Green light for Gensler and Buckley Gray Yeoman-designed office tower on site with more approvals expected in coming months
Faulkner Brown’s £800m Bishopsgate Goodsyard scheme in Shoreditch has resurfaced four years after it was given the green light following a decade-long planning saga.
Sadiq Khan has granted planning approval for two reserved matters applications covering a Gensler and Buckley Gray Yeoman-designed office tower and a restoration of some historic buildings.
Development partners Ballymore and Hammerson say they are now eyeing a 2025 construction start on the prime City fringe site, which has been vacant for more than half a century.
A hybrid application for Faulkner Brown’s masterplan, which included detailed plans for a 29-storey office tower designed by Eric Parry, was approved by Sadiq Khan in December 2020 and given final legal sign off in March 2022.
Only very light enabling work has been carried out on the site since that date, including vegetation clearing. It is understood that the project team is now pressing ahead with the plans and expect to submit further reserved matters applications for other parts of the site in the coming months.

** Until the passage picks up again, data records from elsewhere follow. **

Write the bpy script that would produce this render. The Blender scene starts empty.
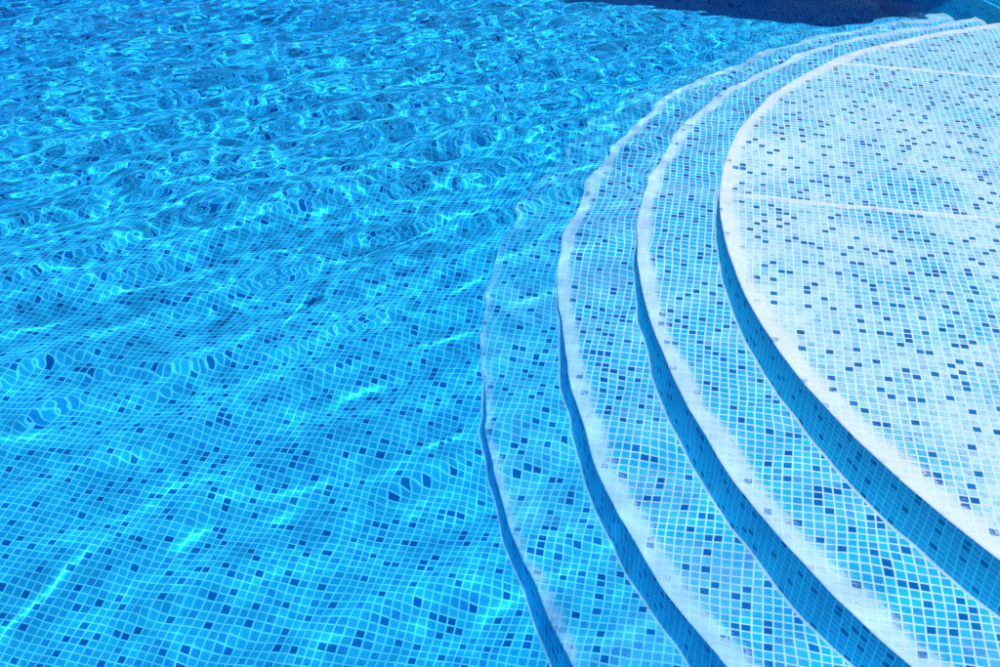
import bpy, math, random
import numpy as np
from mathutils import Matrix, Vector

scn = bpy.context.scene
col = scn.collection

# ------------------------------------------------------------------ camera
CAM_H = 1.6486
PITCH, ROLL = 0.597996, 0.0178715
cam_data = bpy.data.cameras.new("camera")
cam = bpy.data.objects.new("camera", cam_data)
col.objects.link(cam)
cam_data.sensor_width = 36.0
cam_data.lens = 1060.67 / 1000.0 * 36.0
cam_data.clip_start = 0.05
cam_data.clip_end = 500.0
fwd = Vector((0, math.cos(PITCH), -math.sin(PITCH)))
up0 = Vector((0, math.sin(PITCH), math.cos(PITCH)))
rt0 = Vector((1, 0, 0))
c, s = math.cos(ROLL), math.sin(ROLL)
rt = rt0 * c + up0 * s
up = up0 * c - rt0 * s
m = Matrix((rt, up, -fwd)).transposed().to_4x4()
m.translation = Vector((0, 0, CAM_H))
cam.matrix_world = m
scn.camera = cam

# ------------------------------------------------------------------ light
SUN_EL = math.radians(68)
SUN_AZ_VEC = Vector((-0.62, -0.78, 0)).normalized()      # towards the sun, seen from above
world = bpy.data.worlds.new("World")
scn.world = world
world.use_nodes = True
wn = world.node_tree
bg = wn.nodes["Background"]
sky = wn.nodes.new("ShaderNodeTexSky")
sky.sky_type = 'NISHITA'
sky.sun_disc = False
sky.sun_elevation = SUN_EL
sky.sun_rotation = math.atan2(SUN_AZ_VEC.x, SUN_AZ_VEC.y)
wn.links.new(sky.outputs[0], bg.inputs[0])
bg.inputs[1].default_value = 0.12
sd = bpy.data.lights.new("sun", 'SUN')
sd.energy = 4.0
sd.angle = math.radians(0.53)
sd.color = (1.0, 0.975, 0.94)
sun = bpy.data.objects.new("sun", sd)
col.objects.link(sun)
to_sun = SUN_AZ_VEC * math.cos(SUN_EL) + Vector((0, 0, math.sin(SUN_EL)))
sun.rotation_euler = to_sun.to_track_quat('Z', 'Y').to_euler()
sun.location = (0, 0, 20)
sd.cycles.is_caustics_light = True                        # real sunlight refracted through the ripples
scn.view_settings.view_transform = 'Standard'
scn.view_settings.look = 'None'
scn.view_settings.gamma = 1.0
scn.view_settings.exposure = 0.58
scn.render.engine = 'CYCLES'
cy = scn.cycles
cy.max_bounces = 12
cy.diffuse_bounces = 3
cy.transmission_bounces = 10
cy.transparent_max_bounces = 8
cy.caustics_refractive = True
cy.caustics_reflective = False
cy.blur_glossy = 0.0
cy.volume_max_steps = 16
cy.sample_clamp_indirect = 4.0

# ------------------------------------------------------------------ layout (metres, water surface at z = 0)
TILE = 0.0255
PSI = -0.18412                                            # direction of the tile rows
CEN = np.array([3.175, 3.01])                             # centre of the round steps
RAD = [3.238, 2.973, 2.708, 2.434]                        # nosing radii, lowest first
WATER_DENSITY = 1.1
REFLECT = 0.12                                            # polarised light: weak surface reflection
DEP = [1.0730, 0.8437, 0.6144, 0.3851, 0.1558]            # pool floor, three treads, landing
WDIR = np.array([-0.25, 0.97]); WDIR /= np.hypot(*WDIR)
W_ANG = math.atan2(WDIR[1], WDIR[0])
POOL = (-6.5, -0.45, 10.5)                                # left, near, far


# ------------------------------------------------------------------ helpers
def link(name, me, mat=None, parent=None):
    o = bpy.data.objects.new(name, me)
    col.objects.link(o)
    if mat is not None:
        me.materials.append(mat)
    if parent is not None:
        o.parent = parent
    return o


def mesh_from(name, verts, faces, uvs=None, uv2=None, smooth=False):
    me = bpy.data.meshes.new(name)
    me.from_pydata([tuple(map(float, v)) for v in verts], [], faces)
    for nm, src in (("tile_uv", uvs), ("edge_uv", uv2)):
        if src is None:
            continue
        lay = me.uv_layers.new(name=nm)
        for l in me.loops:
            lay.data[l.index].uv = src[l.vertex_index]
    if smooth:
        for p in me.polygons:
            p.use_smooth = True
    me.update()
    return me


def plan_uv(x, y):
    cc, ss = math.cos(PSI), math.sin(PSI)
    return ((x * cc + y * ss), (-x * ss + y * cc))


def tag(o, label=None, cat=None, group=None, kind=None):
    if label: o["label"] = label
    if cat: o["category"] = cat
    if group: o["group"] = group
    if kind: o["kind"] = kind
    return o


class NT:
    """tiny node helper"""
    def __init__(self, name):
        self.mat = bpy.data.materials.new(name)
        self.mat.use_nodes = True
        self.t = self.mat.node_tree
        self.b = self.t.nodes["Principled BSDF"]

    def n(self, kind, **kw):
        nd = self.t.nodes.new(kind)
        for k, v in kw.items():
            setattr(nd, k, v)
        return nd

    def put(self, sock, v):
        if isinstance(v, bpy.types.NodeSocket):
            self.t.links.new(v, sock)
        else:
            sock.default_value = v

    def math(self, op, a, b=0.0, c=0.0, clamp=False):
        nd = self.n("ShaderNodeMath", operation=op, use_clamp=clamp)
        self.put(nd.inputs[0], a); self.put(nd.inputs[1], b); self.put(nd.inputs[2], c)
        return nd.outputs[0]

    def remap(self, v, a, b, c=0.0, d=1.0, smooth=True):
        nd = self.n("ShaderNodeMapRange")
        nd.interpolation_type = 'SMOOTHSTEP' if smooth else 'LINEAR'
        self.put(nd.inputs[0], v)
        for i, x in enumerate((a, b, c, d)):
            self.put(nd.inputs[1 + i], x)
        return nd.outputs[0]

    def mix(self, f, a, b):
        nd = self.n("ShaderNodeMix", data_type='RGBA')
        self.put(nd.inputs[0], f)
        self.put(nd.inputs[6], a if isinstance(a, bpy.types.NodeSocket) else (*a, 1))
        self.put(nd.inputs[7], b if isinstance(b, bpy.types.NodeSocket) else (*b, 1))
        return nd.outputs[2]

    def noise(self, vec, scale, detail=2.0, rough=0.5, dist=0.0):
        nd = self.n("ShaderNodeTexNoise")
        nd.inputs["Scale"].default_value = scale
        nd.inputs["Detail"].default_value = detail
        nd.inputs["Roughness"].default_value = rough
        nd.inputs["Distortion"].default_value = dist
        self.put(nd.inputs["Vector"], vec)
        return nd.outputs[0]


def mosaic(name, film_strength=0.0, haze=0.0, grout=(0.80, 0.84, 0.84), edge_w=(0.075, 0.16), seams=False, grout_w=0.085,
           wiggle=0.0022, foot=False, fade=False, light=((0.001, 0.36, 0.62), (0.006, 0.56, 0.76)), even=False):
    """glass mosaic: light and dark blue tesserae, pale grout; optional white lime bloom near a nosing"""
    t = NT(name)
    uv = t.n("ShaderNodeUVMap", uv_map="tile_uv").outputs[0]
    gp = t.n("ShaderNodeNewGeometry"); gs = t.n("ShaderNodeSeparateXYZ"); t.put(gs.inputs[0], gp.outputs["Position"])
    PX, PY = gs.outputs[0], gs.outputs[1]
    if wiggle:
        nz = t.n("ShaderNodeTexNoise"); nz.inputs["Scale"].default_value = 9.0
        t.put(nz.inputs["Vector"], uv)
        vm = t.n("ShaderNodeVectorMath", operation='MULTIPLY_ADD')
        t.put(vm.inputs[0], nz.outputs[1]); vm.inputs[1].default_value = (wiggle,) * 3; t.put(vm.inputs[2], uv)
        uv_t = vm.outputs[0]
    else:
        uv_t = uv
    sc = t.n("ShaderNodeVectorMath", operation='SCALE')
    t.put(sc.inputs[0], uv_t); sc.inputs["Scale"].default_value = 1.0 / TILE
    cell = t.n("ShaderNodeVectorMath", operation='FLOOR'); t.put(cell.inputs[0], sc.outputs[0])
    frac = t.n("ShaderNodeVectorMath", operation='FRACTION'); t.put(frac.inputs[0], sc.outputs[0])
    sep = t.n("ShaderNodeSeparateXYZ"); t.put(sep.inputs[0], frac.outputs[0])

    def edge(f):
        return t.math('MINIMUM', f, t.math('SUBTRACT', 1.0, f))
    e = t.math('MINIMUM', edge(sep.outputs[0]), edge(sep.outputs[1]))
    is_grout = t.remap(e, grout_w * 0.75, grout_w * 1.25, 1.0, 0.0)
    wn1 = t.n("ShaderNodeTexWhiteNoise", noise_dimensions='2D'); t.put(wn1.inputs["Vector"], cell.outputs[0])
    sepc = t.n("ShaderNodeSeparateColor"); t.put(sepc.inputs[0], wn1.outputs["Color"])
    r1, r2, r3 = sepc.outputs
    # three tones of light blue and one dark
    light_pair = light
    light = t.mix(t.remap(r2, 0.0, 1.0, smooth=False), light[0], light[1])
    light = t.mix(t.math('GREATER_THAN', r3, 0.87), light, (0.001, 0.25, 0.58))
    dark = t.mix(r3, (0.001, 0.115, 0.38), (0.003, 0.19, 0.50))
    mott = t.noise(uv, 260.0, 2.0)
    light = t.mix(t.remap(mott, 0.35, 0.75), light, (0.05, 0.46, 0.78))
    sx = t.n("ShaderNodeSeparateXYZ"); t.put(sx.inputs[0], cell.outputs[0])
    by = t.math('FLOOR', t.math('DIVIDE', sx.outputs[1], 4.0))
    sh = t.n("ShaderNodeTexWhiteNoise", noise_dimensions='1D'); t.put(sh.inputs["W"], by)
    xs = t.math('ADD', sx.outputs[0], t.math('FLOOR', t.math('MULTIPLY', sh.outputs[0], 3.0)))
    bx = t.math('FLOOR', t.math('DIVIDE', xs, 3.0))
    bc = t.n("ShaderNodeCombineXYZ"); t.put(bc.inputs[0], bx); t.put(bc.inputs[1], by)
    wb = t.n("ShaderNodeTexWhiteNoise", noise_dimensions='2D'); t.put(wb.inputs["Vector"], bc.outputs[0])
    wc = t.n("ShaderNodeSeparateColor"); t.put(wc.inputs[0], wb.outputs["Color"])
    lx = t.math('SUBTRACT', xs, t.math('MULTIPLY', bx, 3.0))
    ly = t.math('SUBTRACT', sx.outputs[1], t.math('MULTIPLY', by, 4.0))
    okx = t.math('COMPARE', lx, t.math('FLOOR', t.math('MULTIPLY', wc.outputs[0], 3.0)), 0.1)
    oky = t.math('COMPARE', ly, t.math('FLOOR', t.math('MULTIPLY', wc.outputs[1], 4.0)), 0.1)
    is_dark = t.math('MAXIMUM', t.math('MULTIPLY', okx, oky), t.math('GREATER_THAN', r1, 0.955))
    tilec = t.mix(is_dark, light, dark)
    gn = t.noise(uv, 40.0, 2.0)
    gcol = t.mix(gn, tuple(g * 0.85 for g in grout), grout)
    colr = t.mix(is_grout, tilecol := tilec, gcol)
    # very light variation over the square metre (sediment, age)
    if haze > 0:
        streak = t.n("ShaderNodeMapping"); t.put(streak.inputs[0], uv)
        streak.inputs["Scale"].default_value = (1.0, 1.6, 1.0)
        hz = t.noise(streak.outputs[0], 2.6, 5.0, 0.62, 0.6)
        fine = t.noise(uv, 75.0, 3.0, 0.7)
        hz = t.math('ADD', t.math('MULTIPLY', t.remap(hz, 0.42, 0.68), haze), t.math('MULTIPLY', t.math('SUBTRACT', fine, 0.5), 0.8 * haze), clamp=True)
        if even:
            tj = t.math('MULTIPLY', t.math('SUBTRACT', r2, 0.5), 0.30)
            fg = t.math('MULTIPLY', t.math('SUBTRACT', fine, 0.5), 1.6)
            bl = t.math('MULTIPLY', t.math('SUBTRACT', t.noise(uv, 2.1, 6.0, 0.62, 0.8), 0.5), 2.3)
            hz = t.math('ADD', t.math('ADD', t.math('ADD', tj, fg), bl), haze, clamp=True)
        # dark tiles keep more of their colour
        hz = t.math('MULTIPLY', hz, t.math('SUBTRACT', 1.0, t.math('MULTIPLY', is_dark, 0.97)))
        hz = t.math('MULTIPLY', hz, t.remap(PY, 3.3, 5.0, 1.0, 0.60))
        colr = t.mix(hz, colr, (0.70, 0.775, 0.82))
    if film_strength > 0:
        eu = t.n("ShaderNodeUVMap", uv_map="edge_uv").outputs[0]
        es = t.n("ShaderNodeSeparateXYZ"); t.put(es.inputs[0], eu)
        d = es.outputs[0]
        n1 = t.noise(uv, 5.0, 4.0, 0.6, 0.4)
        n2 = t.noise(uv, 60.0, 3.0, 0.7)
        stp = t.n("ShaderNodeMapping"); t.put(stp.inputs[0], uv)
        stp.inputs["Scale"].default_value = (18.0, 110.0, 1.0)
        n3 = t.noise(stp.outputs[0], 1.0, 3.0, 0.6)
        # the bloom is broad on the near half of the flight and narrow on the far half
        dw = t.math('MULTIPLY', d, t.remap(PY, 1.6, 3.2, 1.35, 1.95))
        dd = t.math('ADD', dw, t.math('MULTIPLY', t.math('SUBTRACT', n1, 0.5), -0.10))
        dd = t.math('ADD', dd, t.math('MULTIPLY', t.math('SUBTRACT', n2, 0.5), -0.08))
        dd = t.math('ADD', dd, t.math('MULTIPLY', t.math('SUBTRACT', n3, 0.5), -0.07))
        fm = t.math('MULTIPLY', t.remap(dd, edge_w[0], edge_w[1], 1.0, 0.0), film_strength)
        fm = t.math('MULTIPLY', fm, t.math('SUBTRACT', 1.0, t.math('MULTIPLY', t.remap(n3, 0.3, 0.7), 0.30)))
        if fade:
            fm = t.math('MULTIPLY', fm, t.remap(PY, 3.0, 3.9, 1.0, 0.25))
            fm = t.math('MULTIPLY', fm, t.remap(t.noise(uv, 24.0, 4.0, 0.7), 0.38, 0.58, 0.35, 1.0))
        # a few dark tiles show through
        keep = t.math('MULTIPLY', t.math('MULTIPLY', is_dark, t.math('GREATER_THAN', r2, 0.45)), t.remap(d, 0.0, 0.07, 0.5, 1.0))
        n4 = t.math('ADD', t.noise(uv, 75.0, 4.0, 0.65), t.math('MULTIPLY', t.math('SUBTRACT', r3, 0.5), 0.3))
        fm = t.math('MULTIPLY', fm, t.math('SUBTRACT', 1.0, t.math('MULTIPLY', keep, t.remap(n4, 0.42, 0.60))))
        colr = t.mix(fm, colr, (0.80, 0.78, 0.85))
    if foot:
        eu = t.n("ShaderNodeUVMap", uv_map="edge_uv").outputs[0]
        es = t.n("ShaderNodeSeparateXYZ"); t.put(es.inputs[0], eu)
        colr = t.mix(t.remap(es.outputs[1], 0.004, 0.008, 0.9, 0.0), colr, (0.78, 0.80, 0.84))
    if seams:
        sy = t.n("ShaderNodeSeparateXYZ"); t.put(sy.inputs[0], uv)
        wob = t.math('MULTIPLY', t.math('SUBTRACT', t.noise(uv, 12.0, 4.0, 0.7), 0.5), 0.05)
        for pos in SEAMS:
            dist = t.math('ABSOLUTE', t.math('ADD', t.math('SUBTRACT', sy.outputs[1], pos), wob))
            colr = t.mix(t.math('MULTIPLY', t.remap(dist, 0.005, 0.022, 1.0, 0.0), 0.75), colr, (0.80, 0.78, 0.85))
    t.put(t.b.inputs["Base Color"], colr)
    t.b.inputs["Roughness"].default_value = 0.45
    t.b.inputs["Specular IOR Level"].default_value = 0.0
    return t.mat


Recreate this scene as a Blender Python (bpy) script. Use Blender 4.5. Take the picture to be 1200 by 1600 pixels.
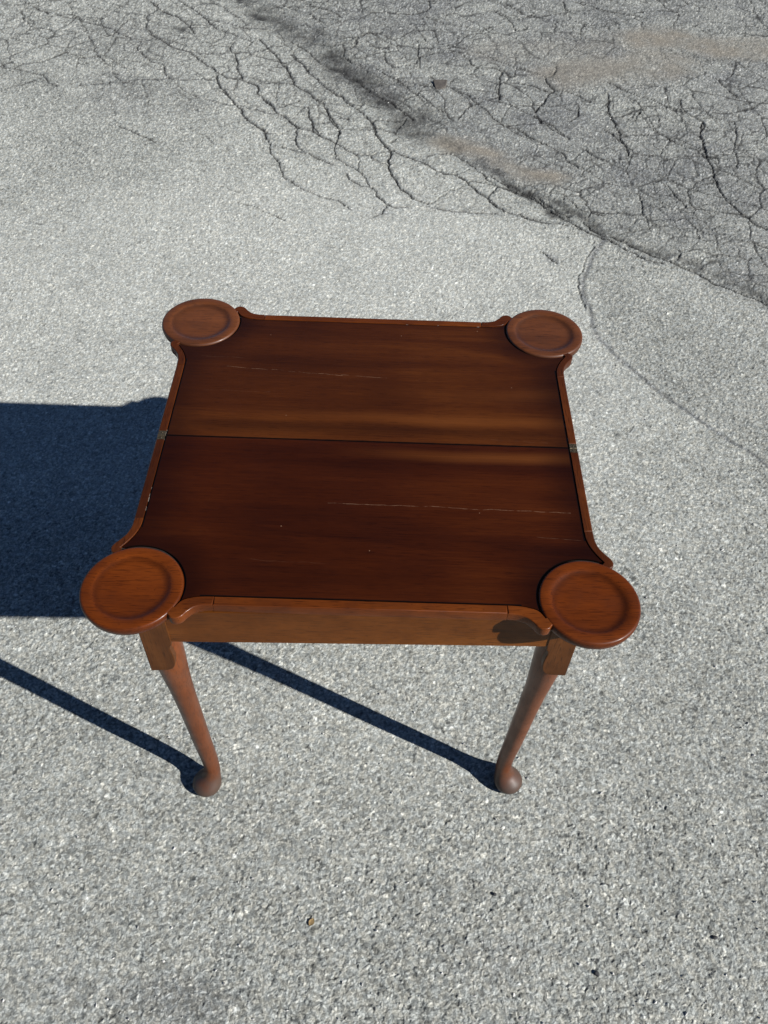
import bpy, bmesh, math, random
import numpy as np
from mathutils import Vector, Matrix

for o in list(bpy.data.objects):
    bpy.data.objects.remove(o, do_unlink=True)
scene = bpy.context.scene
C = scene.collection

# ------------------------------------------------------------------ camera
PITCH, YAW, ROLL = 0.859085, 0.013283, 0.041635
cp, sp, cy_, sy_ = math.cos(PITCH), math.sin(PITCH), math.cos(YAW), math.sin(YAW)
fwd = Vector((sy_ * cp, cy_ * cp, -sp))
r0 = Vector((cy_, -sy_, 0))
u0 = r0.cross(fwd)
right = r0 * math.cos(ROLL) + u0 * math.sin(ROLL)
up = u0 * math.cos(ROLL) - r0 * math.sin(ROLL)
cam_d = bpy.data.cameras.new('camera')
cam = bpy.data.objects.new('camera', cam_d)
C.objects.link(cam)
M = Matrix((right, up, -fwd)).transposed().to_4x4()
M.translation = Vector((0.01878, -1.04344, 1.73553))
cam.matrix_world = M
cam_d.sensor_fit = 'AUTO'
cam_d.sensor_width = 36.0
cam_d.lens = 36.0 * 1330.55 / 1600.0
cam_d.clip_start = 0.05
cam_d.clip_end = 1000.0
scene.camera = cam

# ------------------------------------------------------------------ sky, sun, exposure
SUN = Vector((1.39, -0.695, 1.0)).normalized()          # towards the sun
w = bpy.data.worlds.new('World')
scene.world = w
w.use_nodes = True
nt = w.node_tree
bg = nt.nodes['Background']
sky = nt.nodes.new('ShaderNodeTexSky')
sky.sky_type = 'NISHITA'
sky.sun_disc = False
sky.sun_elevation = math.asin(SUN.z)
sky.sun_rotation = math.atan2(SUN.x, SUN.y)
sky.altitude = 3000.0
sky.air_density = 0.7
sky.dust_density = 0.0
sky.ozone_density = 4.0
nt.links.new(sky.outputs[0], bg.inputs[0])
bg.inputs[1].default_value = 0.05
sun_d = bpy.data.lights.new('sun', 'SUN')
sun_d.energy = 5.0
sun_d.angle = math.radians(0.5)
sun_d.color = (1.0, 0.97, 0.93)
sun_o = bpy.data.objects.new('sun', sun_d)
C.objects.link(sun_o)
sun_o.location = SUN * 30
sun_o.rotation_euler = (-SUN).to_track_quat('-Z', 'Y').to_euler()
scene.view_settings.view_transform = 'Standard'
scene.view_settings.look = 'None'
scene.view_settings.exposure = 0.93
scene.view_settings.gamma = 1.0
scene.view_settings.use_curve_mapping = False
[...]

Buckley Gray Yeoman has designed the 16-storey office building as facade architect with Gensler working on other elements of the design. It will sit above Shoreditch High Street station and contain 36,000 sq m of office space and 600 sq m of street level retail space.
The other reserved matters approval is for the restoration of five derelict buildings on Sclater Street under plans by Chris Dyson Architects aiming to bring them back into use as retail, cafe and co-working spaces with three homes on upper floors.
Once complete, the wider masterplan will include a total of 500 new homes, including 50% affordable, a 2.6 acre public park and two new cultural spaces, a ‘destination building’ on Brick Lane and an exhibition space under the grade II-listed Braithwaite Viaduct.
Plans for the scheme go back to 2002 when Ballymore and Hammerson acquired the site from Network Rail, although it was 12 years before a planning application designed by PLP was submitted.
This scheme, which featured 1,400 homes in towers of up to 46 storeys, was scrapped after it was recommended for refusal by the GLA following a vigorous campaign against the plans by locals, with Faulkner Browns later brought in to devise the current masterplan.